TASK DETAILS ->
In the entries that follow, the first line to write out is the one containing "Write part 2", and the last is the one containing "bo = MB().box(dx0". Reproduce that stretch exactly, with nothing before or after it.
## START INPUT
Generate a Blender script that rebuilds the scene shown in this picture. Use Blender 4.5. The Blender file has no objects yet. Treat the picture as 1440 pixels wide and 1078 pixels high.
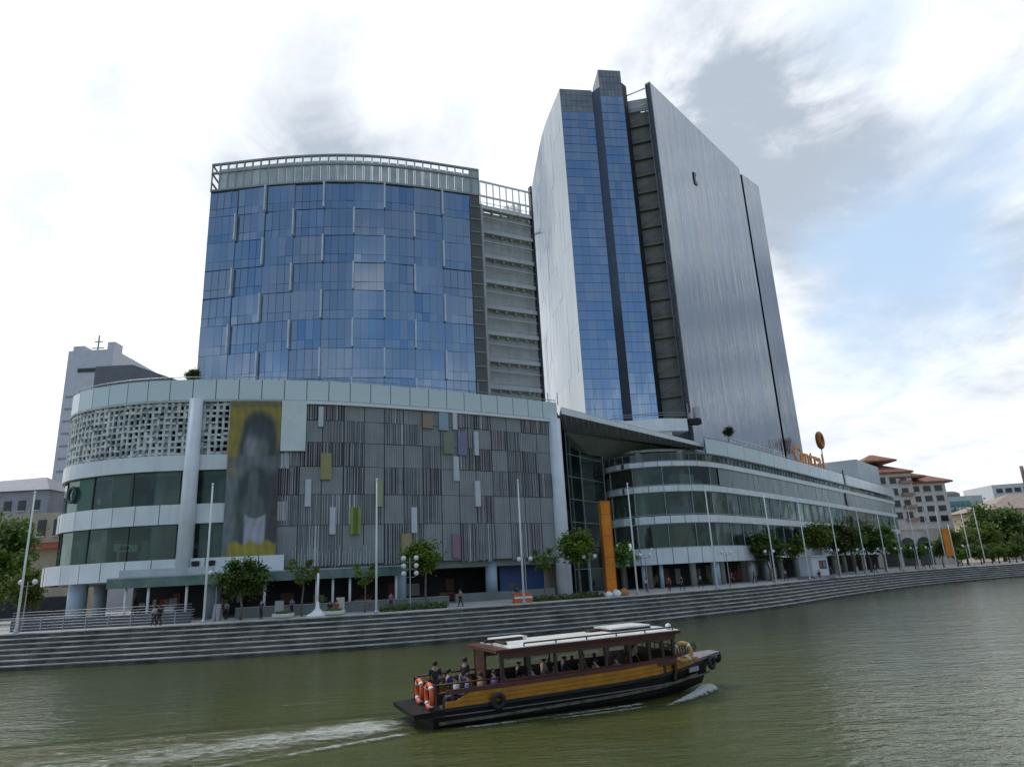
import bpy, bmesh, math, random
import numpy as np
from mathutils import Vector, Matrix
R = math.radians
SC = bpy.context.scene
COL = SC.collection
rnd = random.Random(7)

# ------------------------------------------------------------------ camera
F, CX, CY, CZ = 966., 720., 539., 5.2
PIT, ROL = R(15.8), R(2.97)
fv = np.array([0, math.cos(PIT), math.sin(PIT)]); u0 = np.array([0, -math.sin(PIT), math.cos(PIT)]); r0 = np.array([1., 0, 0])
rv = r0*math.cos(ROL)-u0*math.sin(ROL); uv = u0*math.cos(ROL)+r0*math.sin(ROL)
cam = bpy.data.objects.new('camera', bpy.data.cameras.new('camera')); COL.objects.link(cam)
cam.matrix_world = Matrix(((rv[0], uv[0], -fv[0], 0), (rv[1], uv[1], -fv[1], 0), (rv[2], uv[2], -fv[2], CZ), (0, 0, 0, 1)))
cam.data.sensor_width = 36; cam.data.lens = F/1440*36; cam.data.clip_start = .1; cam.data.clip_end = 6000
SC.camera = cam
def ray(x, y): return fv+rv*(x-CX)/F-uv*(y-CY)/F
def at(x, y, Y):
    d = ray(x, y); return Vector(np.array([0, 0, CZ])+d*(Y/d[1]))
def atz(x, y, z):
    d = ray(x, y); return Vector(np.array([0, 0, CZ])+d*((z-CZ)/d[2]))
def proj(p):
    d = np.array(p, float)-np.array([0, 0, CZ]); w = d@fv
    return CX+F*(d@rv)/w, CY-F*(d@uv)/w

# ------------------------------------------------------------------ world
SUN_AZ, SUN_EL = -55., 52.            # azimuth from +Y towards +X, elevation
w = bpy.data.worlds.new('World'); SC.world = w; w.use_nodes = True
nt = w.node_tree; nt.nodes.clear()
def N(tree, t, **k):
    n = tree.nodes.new(t)
    for a, b in k.items(): setattr(n, a, b)
    return n
def M2(tree, op, a, b=None, c=None, clamp=False):
    n = N(tree, 'ShaderNodeMath', operation=op, use_clamp=clamp)
    for i, v in enumerate((a, b, c)):
        if v is None: continue
        if hasattr(v, 'links'): tree.links.new(v, n.inputs[i])
        else: n.inputs[i].default_value = v
    return n.outputs[0]
def MIX(tree, f, a, b, blend='MIX'):
    n = N(tree, 'ShaderNodeMix', data_type='RGBA', blend_type=blend)
    for i, v in ((0, f), (6, a), (7, b)):
        if hasattr(v, 'links'): tree.links.new(v, n.inputs[i])
        else: n.inputs[i].default_value = v if i == 0 else (tuple(v)+(1,) if len(v) == 3 else v)
    return n.outputs[2]
def MR(tree, v, a, b, c=0., d=1., smooth=True):
    n = N(tree, 'ShaderNodeMapRange', interpolation_type='SMOOTHSTEP' if smooth else 'LINEAR')
    tree.links.new(v, n.inputs[0])
    for i, q in enumerate((a, b, c, d)): n.inputs[i+1].default_value = q
    return n.outputs[0]
sky = N(nt, 'ShaderNodeTexSky', sky_type='NISHITA', sun_disc=False, sun_elevation=R(SUN_EL), sun_rotation=R(SUN_AZ), air_density=1.0, dust_density=.6)
tc = N(nt, 'ShaderNodeTexCoord'); D = tc.outputs['Generated']
sep = N(nt, 'ShaderNodeSeparateXYZ'); nt.links.new(D, sep.inputs[0])
den = M2(nt, 'ADD', M2(nt, 'MAXIMUM', sep.outputs[2], 0.), .30)
cmb = N(nt, 'ShaderNodeCombineXYZ')
nt.links.new(M2(nt, 'DIVIDE', sep.outputs[0], den), cmb.inputs[0]); nt.links.new(M2(nt, 'DIVIDE', sep.outputs[1], den), cmb.inputs[1])
def noise(tree, vec, scale, det=6, rough=.55, dist=0., off=None):
    if off is not None:
        a = N(tree, 'ShaderNodeVectorMath', operation='ADD'); tree.links.new(vec, a.inputs[0]); a.inputs[1].default_value = off; vec = a.outputs[0]
    n = N(tree, 'ShaderNodeTexNoise'); tree.links.new(vec, n.inputs['Vector'])
    n.inputs['Scale'].default_value = scale; n.inputs['Detail'].default_value = det; n.inputs['Roughness'].default_value = rough; n.inputs['Distortion'].default_value = dist
    return n.outputs['Fac']
n1 = noise(nt, cmb.outputs[0], 1.5, 9, .58, .6)
n2 = noise(nt, cmb.outputs[0], 2.6, 10, .60, .5, (5.2, 1.7, 3))
def blob(px, py, r0_, r1_):
    d = Vector(ray(px, py)).normalized()
    v = N(nt, 'ShaderNodeVectorMath', operation='DOT_PRODUCT'); nt.links.new(D, v.inputs[0]); v.inputs[1].default_value = d
    return MR(nt, v.outputs['Value'], math.cos(R(r1_)), math.cos(R(r0_)))
def addm(*vs):
    o = vs[0]
    for q in vs[1:]: o = M2(nt, 'ADD', o, q)
    return o
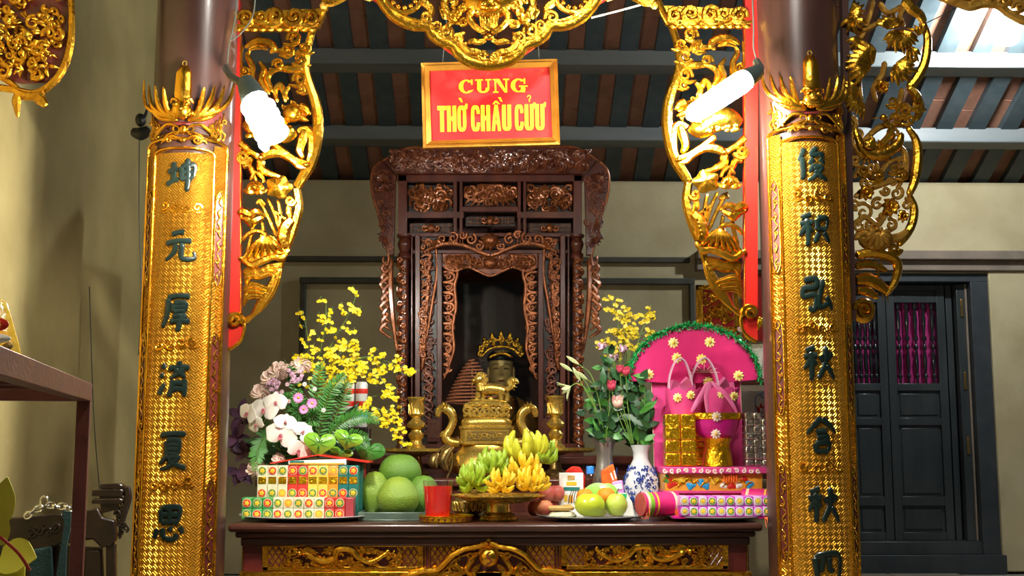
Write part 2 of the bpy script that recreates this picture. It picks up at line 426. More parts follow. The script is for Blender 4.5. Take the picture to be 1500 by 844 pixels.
c = MB(); xa, xb = Xat(1240, YD), Xat(1384, YD); za, zb = Zat(566, YD), Zat(436, YD); n = 70
c.add([(xa + (xb - xa) * i / n, YD + .09 + .015 * sin(i * 1.5) + d, z) for d in (0, .004) for i in range(n + 1) for z in (za, zb)],
      [(2 * i, 2 * i + 1, 2 * i + 3, 2 * i + 2) for i in range(n)] + [(2 * (n + 1) + 2 * i, 2 * (n + 1) + 2 * i + 2, 2 * (n + 1) + 2 * i + 3, 2 * (n + 1) + 2 * i + 1) for i in range(n)])
c.build('curtain', 'pink_curtain', label='pink curtain behind the turned balusters of the dark door', category='curtain')
bo = MB().box(dx0 - .3, dx1 + .3, YB + .4, YB + .45, 0, dz + .2).build('wall_passage', 'door_wood'); structure(bo)

# ================================================================ COLUMNS AND COUPLET BOARDS
CHARS = {
 'kun': [[(8,42),(38,36)],[(24,15),(24,70)],[(4,78),(42,62)],[(48,28),(50,66)],[(48,28),(88,24),(84,62)],[(50,45),(85,43)],[(50,63),(84,61)],[(67,5),(67,98)]],
 'yuan': [[(28,20),(66,14)],[(8,46),(88,38)],[(40,46),(34,70),(8,92)],[(60,44),(58,80),(70,88),(96,86),(94,66)]],
 'hou': [[(20,14),(90,10)],[(24,14),(22,55),(6,95)],[(40,28),(40,52)],[(40,28),(76,28),(76,52)],[(40,40),(76,40)],[(40,52),(76,52)],[(38,66),(76,62),(60,74)],[(58,72),(58,98),(48,94)],[(30,80),(92,78)]],
 'ji': [[(12,12),(22,22)],[(6,38),(16,46)],[(4,92),(22,62)],[(62,2),(66,14)],[(32,22),(96,18)],[(50,24),(84,46)],[(80,22),(38,50)],[(46,52),(44,76),(34,98)],[(80,50),(80,98)],[(48,62),(78,62)],[(48,78),(78,78)]],
 'xia': [[(14,10),(90,8)],[(34,24),(34,60)],[(34,24),(70,24),(70,60)],[(34,36),(70,36)],[(34,48),(70,48)],[(34,60),(70,60)],[(40,62),(14,86)],[(36,72),(70,68),(44,92),(14,99)],[(40,76),(70,90),(94,97)]],
 'si': [[(24,10),(26,48)],[(24,10),(80,8),(76,48)],[(26,28),(76,27)],[(50,10),(50,48)],[(26,47),(76,47)],[(14,62),(6,88)],[(30,60),(36,84),(66,90),(74,74)],[(50,57),(58,69)],[(80,58),(92,76)]],
 'jun': [[(26,6),(6,42)],[(18,30),(18,96)],[(64,2),(48,24),(80,22),(88,32)],[(52,36),(40,52)],[(74,36),(90,48)],[(58,52),(38,74)],[(52,62),(80,60),(56,86),(34,98)],[(56,68),(76,86),(98,96)]],
 'zhi': [[(40,6),(10,18)],[(4,34),(46,30)],[(26,18),(26,98)],[(24,40),(4,68)],[(28,42),(44,56)],[(58,20),(58,52)],[(58,20),(90,18),(88,50)],[(58,50),(88,50)],[(64,60),(48,88)],[(78,58),(98,86)]],
 'hong': [[(12,10),(48,6),(46,28),(12,32),(10,54),(46,50),(42,90),(24,84)],[(72,6),(54,80),(90,72)],[(80,54),(98,92)]],
 'qiu': [[(40,6),(10,18)],[(4,34),(46,30)],[(26,18),(26,98)],[(24,40),(4,68)],[(28,42),(44,56)],[(56,28),(62,46)],[(90,22),(78,44)],[(72,4),(70,52),(46,96)],[(72,54),(98,96)]],
 'han': [[(50,2),(6,46)],[(52,4),(96,44)],[(34,42),(66,38)],[(36,56),(70,52),(56,68)],[(30,72),(34,96)],[(30,72),(72,70),(68,96)],[(34,95),(68,95)]],
 'si4': [[(18,12),(24,92)],[(18,12),(92,8),(86,92)],[(42,12),(36,52)],[(62,12),(62,46),(78,46)],[(24,90),(86,90)]],
}
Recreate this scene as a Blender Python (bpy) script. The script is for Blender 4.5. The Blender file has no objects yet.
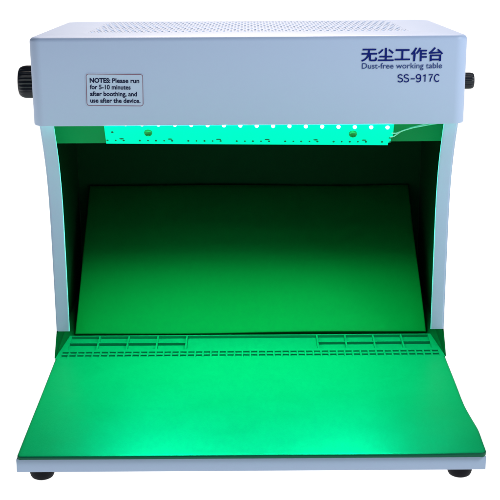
## END INPUT
OUTPUT BELOW ->
Write part 2 of the bpy script that recreates this picture. It picks up at line 426. More parts follow. The script is for Blender 4.5. Take the picture to be 1500 by 844 pixels.
c = MB(); xa, xb = Xat(1240, YD), Xat(1384, YD); za, zb = Zat(566, YD), Zat(436, YD); n = 70
c.add([(xa + (xb - xa) * i / n, YD + .09 + .015 * sin(i * 1.5) + d, z) for d in (0, .004) for i in range(n + 1) for z in (za, zb)],
      [(2 * i, 2 * i + 1, 2 * i + 3, 2 * i + 2) for i in range(n)] + [(2 * (n + 1) + 2 * i, 2 * (n + 1) + 2 * i + 2, 2 * (n + 1) + 2 * i + 3, 2 * (n + 1) + 2 * i + 1) for i in range(n)])
c.build('curtain', 'pink_curtain', label='pink curtain behind the turned balusters of the dark door', category='curtain')
bo = MB().box(dx0 - .3, dx1 + .3, YB + .4, YB + .45, 0, dz + .2).build('wall_passage', 'door_wood'); structure(bo)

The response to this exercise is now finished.